A União Europeia impôs sanções em Julho contra Gambashidze e as duas empresas pelo que consideraram ter sido o seu papel na criação de sites falsos e contas das redes sociais “usurpando a identidade de órgãos de comunicação nacionais e sites governamentais como parte de uma campanha híbrida da Rússia contra a UE e os seus Estados-membros. Gambashidze e Tupikin foram denunciados pelo Departamento de Estado norte-americano em Novembro pelo seu papel em acções do Kremlin para difundir desinformação na América Latina.

Zakharova, Gambashidze e Tupikin não responderam a pedidos detalhados para comentar o conteúdo dos documentos.

Gambashidze, Tupikin e os seus colegas propuseram narrativas que esperavam poder destruir a imagem de Zelensky no Ocidente do herói do país pequeno que luta contra um mal global”, mostra um dos documentos enviados em Abril. Pretenderam retratar Zelensky como um actor apenas capaz de seguir um guião escrito para ele pelos EUA e a NATO. Os apoiantes ocidentais seriam retratados como a ficar cansados dele. Propuseram distribuir documentos falsos do Governo ucraniano que serviriam como prova de esquemas de compras militares e sugerir que Zelensky e a família tinham contas bancárias no Ocidente, atestam os documentos.

Os planos do Kremlin levaram à produção de centenas de artigos e milhares de posts nas redes sociais que foram traduzidos para francês, alemão e inglês. Um artigo, feito para a audiência francesa, tinha como título: O maestro ficou farto dos concertos de Zelensky: as iniciativas dos EUA na Ucrânia fazem crer que Washington pretende ver-se livre de Zelensky em breve, sem discutir isto com Paris.

Com base neste artigo, um dos estrategos ordenou a um empregado da troll farm que criasse posts em francês nas redes sociais que diziam que Washington pretendia substituir Zelensky por um Presidente mais capaz e que a França iria continuar silenciosa e a armar e a financiar a Ucrânia.

Outro artigo descrevia como Zelensky tinha obrigado as forças ucranianas a defender Bakhmut contra a vontade de Zaluzhny, levando, dizia o texto, à morte de 250 mil soldados ucranianos. O número de mortes foi muito exagerado, apesar de se ter tratado de uma batalha brutal para a cidade.
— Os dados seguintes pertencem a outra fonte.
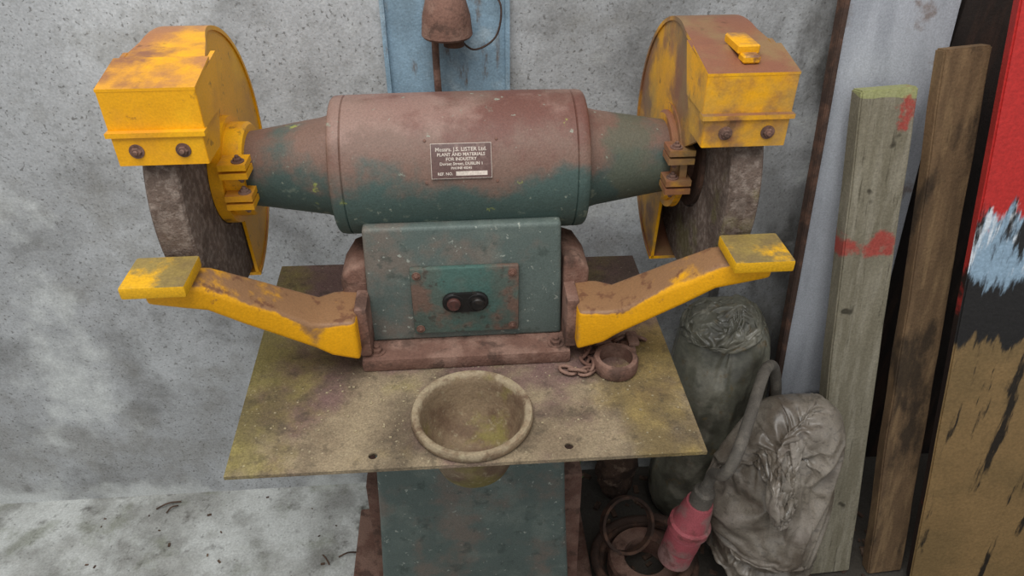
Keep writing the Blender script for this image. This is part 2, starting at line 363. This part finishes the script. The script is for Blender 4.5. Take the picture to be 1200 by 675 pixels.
def arcp(a,r): a=R_(a); return (AY-r*math.cos(a),AZ+r*math.sin(a))
for s in (-1,1):
    k='left' if s<0 else 'right'
    gi,go=(.348,.408) if s<0 else (.322,.410)
    vi,vo=(.306,.418) if s<0 else (.304,.418)
    xi,xo=s*gi,s*go
    RG=.205
    nose=[(.870,1.186),(.872,1.268),(.94,1.281)]
    outer=nose+[arcp(a,RG) for a in range(80,266,5)]
    hub=[arcp(a,.066) for a in range(265,25,-8)]
    plate=[(y+(AY-y)*.004,z+(AZ-z)*.004) for y,z in outer]+hub
    for nm,a,b in (('inner',xi,xi+s*.005),('outer',xo-s*.005,xo)):
        bm=bmesh.new(); bm_prism(bm,plate,a,b); finish('guard_plate_%s_%s'%(nm,k),bm,m_yel,G,ang=30)
    inn=[]
    for y,z in outer:
        d=Vector((AY-y,AZ-z)).normalized()*.006; inn.append((y+d.x,z+d.y))
    loops=[]; bm=bmesh.new()
    for (o,i) in zip(outer,inn):
        f=max(0,min(1,(1.10-o[0])/.20)) if o[1]>AZ else 0
        f=f*f*(3-2*f)
        a=s*(gi-.0025+(vi+.006-gi)*f); b=s*(go+.002+(vo-.004-go)*f)
        loops.append([bm.verts.new((x,*p)) for x,p in ((a,o),(b,o),(b,i),(a,i))])
    for A,B in zip(loops,loops[1:]):
        for q in range(4): bm.faces.new((A[q],A[(q+1)%4],B[(q+1)%4],B[q]))
    bm.faces.new(loops[0]);bm.faces.new(loops[-1])
    finish('wheel_guard_%s'%k,bm,m_yel,G,ang=30)
    def shell(nm,xa,xb,y0,z0,z1,yb_top,yb_bot,ztop_back):
        bm=bmesh.new()
        t=.004
        bm_prism(bm,[(y0,z0),(y0,z1),(y0+t,z1),(y0+t,z0)],s*xa,s*xb)
        finish(nm+'_front_'+k,bm,m_yel,G,ang=20)
        for xx,dx in ((xa,1),(xb,-1)):
            bm=bmesh.new()
            bm_prism(bm,[(y0+.0008,z0+.0005),(y0+.0008,z1-.0005),(yb_top,ztop_back-.0005),(yb_bot,z0+.0005)],s*(xx-dx*.0006),s*(xx+dx*.005))
            finish(nm+'_side_'+k,bm,m_yel,G,ang=20)
    shell('visor_upper',vi,vo,.857,1.220,1.272,.96,.93,1.2835)
    bm=bmesh.new(); bm_prism(bm,[(.8566,1.2725),(.93,1.2855),(.93,1.282),(.8566,1.269)],s*(vi-.001),s*(vo+.001)); finish('visor_top_'+k,bm,m_yel,G,ang=20)
    shell('visor_lower',vi+.003,vo-.003,.852,1.178,1.2195,.935,.905,1.2195)
    bm=bmesh.new(); bm_box(bm,s*(vi-.002),s*(vo+.002),.848,.862,1.2155,1.2215); finish('visor_rib_'+k,bm,m_yel,G,smooth=False)
    bm=bmesh.new()
    for x in (.335,.39): hexbolt(bm,(s*x,.852,1.197),'y',.006,.005,-1)
    finish('visor_bolts_%s'%k,bm,m_rust,G)
    bm=bmesh.new()
    bm_lathe(bm,[(s*.312,.052),(s*.312,.066),(s*.316,.07),(s*(max(gi-.01,.32)),.07),(s*(max(gi-.01,.32)),.08),(s*(gi+.008),.08),(s*(gi+.008),.052)],'x',(0,AY,AZ),48,closed=True)
    for z in (1.118,1.070):
        bm_box(bm,s*.298,s*.336,.950,.985,z-.011,z-.002); bm_box(bm,s*.298,s*.336,.950,.985,z+.002,z+.011)
    finish('hub_clamp_%s'%k,bm,m_yel,G)
    bm=bmesh.new()
    for z in (1.118,1.070):
        hexbolt(bm,(s*.310,.962,z+.011),'z',.006,.006); hexbolt(bm,(s*.310,.962,z-.011),'z',.006,.006,-1)
    finish('clamp_bolts_%s'%k,bm,m_rust,G)
    wi=.355 if s<0 else .356
    lathe('grinding_wheel_%s'%k,[(s*(wi+.005),.03),(s*(wi+.005),.08),(s*(wi+.001),.082),(s*wi,.185),(s*(wi+.003),.189),(s*.397,.189),(s*.400,.185),(s*.400,.03)],'x',(0,AY,AZ),m_wheel,G,128,ang=30)
    lathe('wheel_flange_%s'%k,[(s*.325,.045),(s*(wi-.004),.045),(s*(wi-.003),.078),(s*(wi+.005),.078)],'x',(0,AY,AZ),m_dark,G,48)
    lathe('wheel_nut_%s'%k,[(s*.400,.04),(s*.4025,.04),(s*.402,.03),(s*.416,.028)],'x',(0,AY,AZ),m_dark,G,32)
    box('rest_pad_%s'%k,s*.348,s*.428,.770,.842,1.036,1.053,m_pad,G,.003)
    def sec(x,y0,y1,z0,z1): return [(s*x,y0,z0),(s*x,y0,z1),(s*x,y1,z1),(s*x,y1,z0)]
    sections('rest_arm_%s'%k,[sec(.165,.862,.950,.842,.915),sec(.205,.858,.945,.857,.916),sec(.225,.852,.925,.877,.922),
        sec(.265,.842,.905,.908,.955),sec(.31,.825,.885,.948,.990),sec(.345,.808,.860,.985,1.024),sec(.37,.795,.845,1.0,1.036),sec(.41,.79,.842,1.012,1.036)],m_yel_arm,G,.007)
    sections('rest_bracket_%s'%k,[sec(.150,.935,1.04,.826,.965),sec(.175,.94,1.03,.826,.96),sec(.192,.94,1.01,.90,.94)],m_rust,G,.008)
    box('rest_lug_%s'%k,s*.150,s*.170,.885,.95,.83,.92,m_rust,G,.006)
bm=bmesh.new()
bm_box(bm,.348,.376,.89,.945,1.284,1.296); bm_box(bm,.351,.373,.875,.895,1.277,1.287)
bmesh.ops.recalc_face_normals(bm,faces=bm.faces[:]); add_bevel(bm,.002,1)
finish('guard_top_bracket',bm,m_yel_arm,G)

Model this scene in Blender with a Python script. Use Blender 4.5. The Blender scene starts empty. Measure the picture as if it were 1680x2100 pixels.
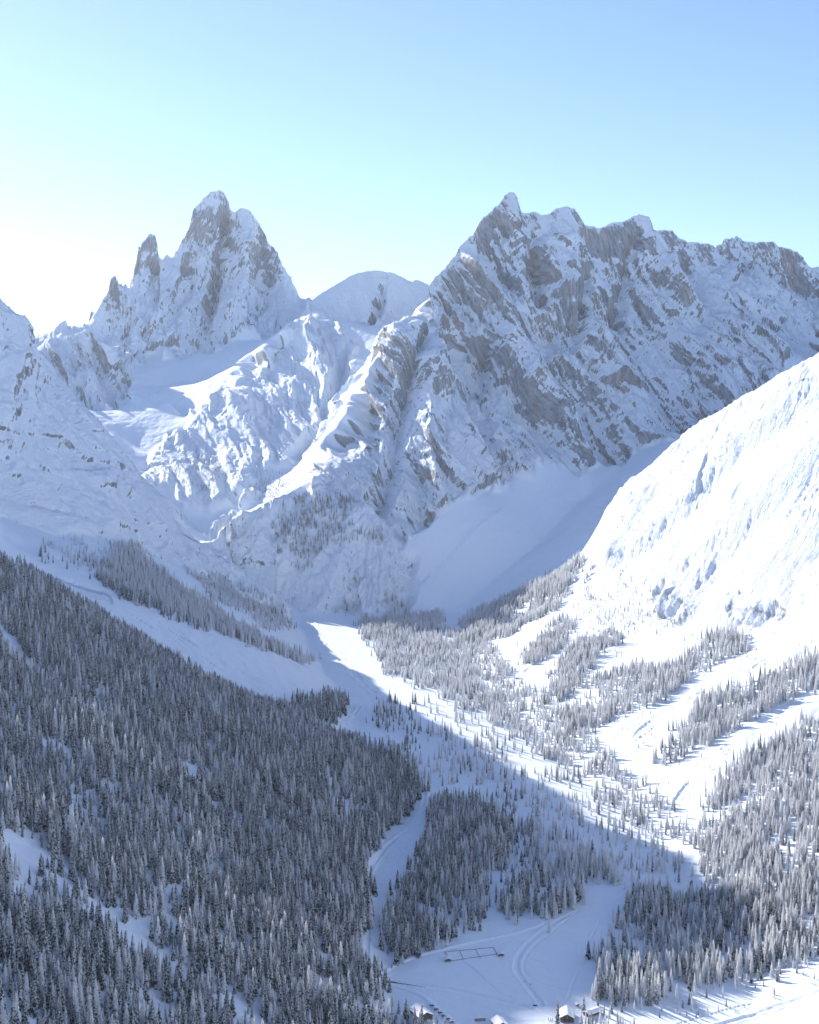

Um dos objectivos dos estrategos, referem responsáveis de segurança europeus, foi garantir que os assuntos difundidos nas redes sociais europeias chegariam à Ucrânia, através de republicações e da sua amplificação, ou por serem recolhidos por políticos ucranianos que quisessem potenciar os seus perfis com publicações provocatórias.

Eles procuram os pontos fracos. Usam o que criaram e o que está debaixo dos seus pés, disse um segundo responsável de segurança europeu. Tudo é feito para desmoralizar as pessoas.

Os estrategos também tinham tabelas de preços para plantar comentários pró-russos em órgãos sociais proeminentes no Ocidente e para pagar a influencers das redes sociais nos Estados Unidos e na Europa que “quisessem trabalhar com clientes russos. Os documentos dizem que os russos estavam dispostos a pagar até 39 mil dólares para plantar comentários pró-russos em grandes órgãos de comunicação no Ocidente.

Vai haver, praticamente em todo o lado, colunistas, líderes de opinião pública, antigos diplomatas, responsáveis, professores e por aí fora, lê-se numa nota anexada à tabela de preços. Não é claro, pelos documentos, se o Kremlin conseguiu inserir esses textos em publicações ocidentais ou se alguém foi pago.

À medida que o Inverno chegava a Kiev, vários vídeos deep fake que mostravam Zaluzhny a considerar Zelensky inimigo do seu povo e a incentivar um golpe começaram a surgir. Os vídeos foram rapidamente denunciados como falsos e não provocaram qualquer impacto real na Ucrânia. Mas um responsável de segurança europeu diz que o Kremlin só estava a testar o terreno para futuras deep fakes.

É muito caro, mas pode funcionar, disse. Em tempo adequado, pode ser usado.”